A local government administrator, a local chief, another elder and a resident all said some 300 children were among the 500 girls, boys and women taken from Damasak on Monday November 24, 2014.
The numbers involved surpass even the 276 schoolgirls who were taken from Chibok in April the same year, which drew worldwide condemnation and calls for action.
But the government of former president Goodluck Jonathan in March last year denied reports of the Damasak kidnapping while a local senator and a senior intelligence source also doubted the claim.
The administrator, whose seven-year-old child was among those abducted, said: “We kept quiet on the kidnap out of fear of drawing the wrath of the government, which was already grappling with the embarrassment of the kidnap of the Chibok schoolgirls.
“Every parent was afraid to speak out,” he said on condition of anonymity.

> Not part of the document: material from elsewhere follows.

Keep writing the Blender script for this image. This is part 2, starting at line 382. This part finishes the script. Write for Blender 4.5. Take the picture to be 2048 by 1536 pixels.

Locals who managed to flee alerted their political representatives in the Nigerian Senate and House of Representatives but “they kept mute and ignored us”, he added.
“The government didn’t want the news out,” he said, explaining the decision to speak out publicly came after Human Rights Watch highlighted the case yesterday.
“They went to the private school and Islamic seminaries and carted away children as young as five,” added the local chief, who also asked not to be identified.
“They also went into town and forcibly seized children from their mothers, children too old to be breastfed. My 16 nephews were among the children kidnapped. They were aged between five and 16.”
Hundreds fled across the river that separates Damasak from Diffa in neighbouring Niger but many drowned, he said, adding that he returned to bury “over 200 dead bodies in mass graves”.
The Damasak elder said the insurgents killed more than 200 in the initial attack, which happened on market day.
HRW’s report interviewed multiple witnesses to the abduction, who said the hostages were initially kept at a primary school, which was then turned into a military base.